Even if it might be politically difficult and short-term expensive.

Recall that EU member Lithuania expressed support for the Republic of China and in naked retaliation, the People’s Republic of China imposed a nearly complete trade embargo on Lithuania and blocked import of any other EU member’s products that contained Lithuania-originated parts.

Now, a year later, the EU is haling the PRC into the WTO in a suit over that embargo. Be still, my heart.

There’s a better and more effective and permanent solution to this sort of behavior from the PRC.

A year later, Lithuania has learned that it can get along without trade with the PRC, and by that example, so has the EU (and so have the US and non-PRC Asia, come to that).

The solution includes these straightforward steps.

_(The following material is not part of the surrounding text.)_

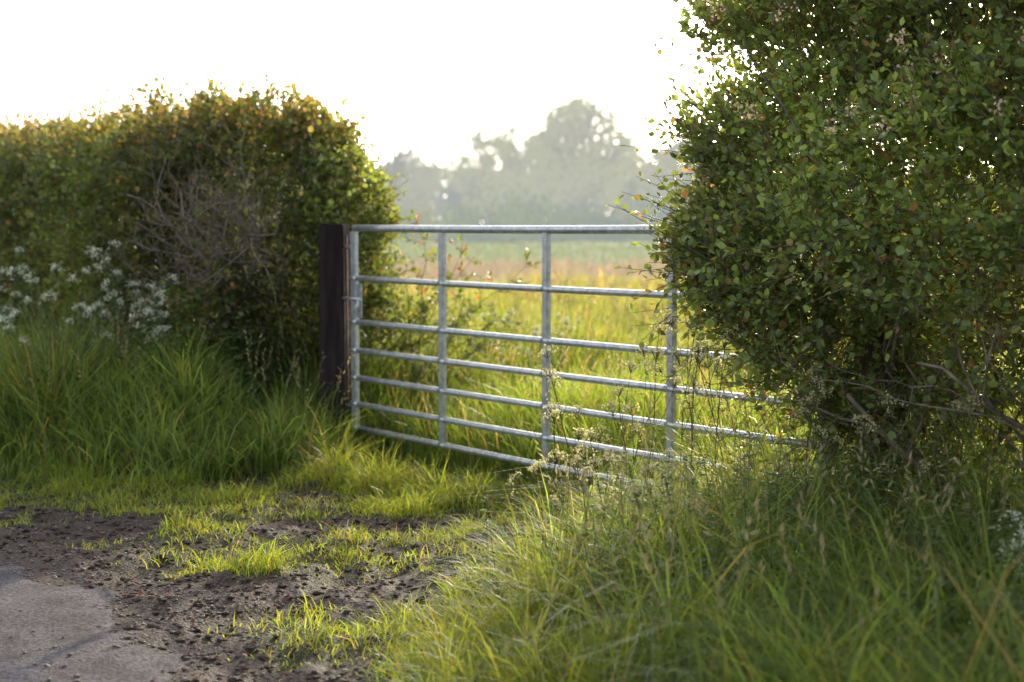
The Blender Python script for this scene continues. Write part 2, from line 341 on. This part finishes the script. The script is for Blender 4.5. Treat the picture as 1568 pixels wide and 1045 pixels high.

  • The rest of us increase our trade with Lithuania
  • The EU in particular, and the rest of us as well, stop trading with the PRC
  • All of us increase our trade with the RoC

Sadly, the parties involved make such moves politically difficult with their own fear of PRC retaliations. And certainly, through the middle-term, it would be economically expensive to locate and develop alternative markets and to move supply chain steps—from dirt in the ground to component parts to finished products—completely out of the PRC. However, once those transfers are completed, we’d all be better off politically and economically from no longer having our economies dependent on the good offices of an aggressive and acquisitive enemy nation.

The PRC’s behavior toward Lithuania and its attempt to extort Japan through withholding shipments of rare earths to that nation are just two examples of that benefit.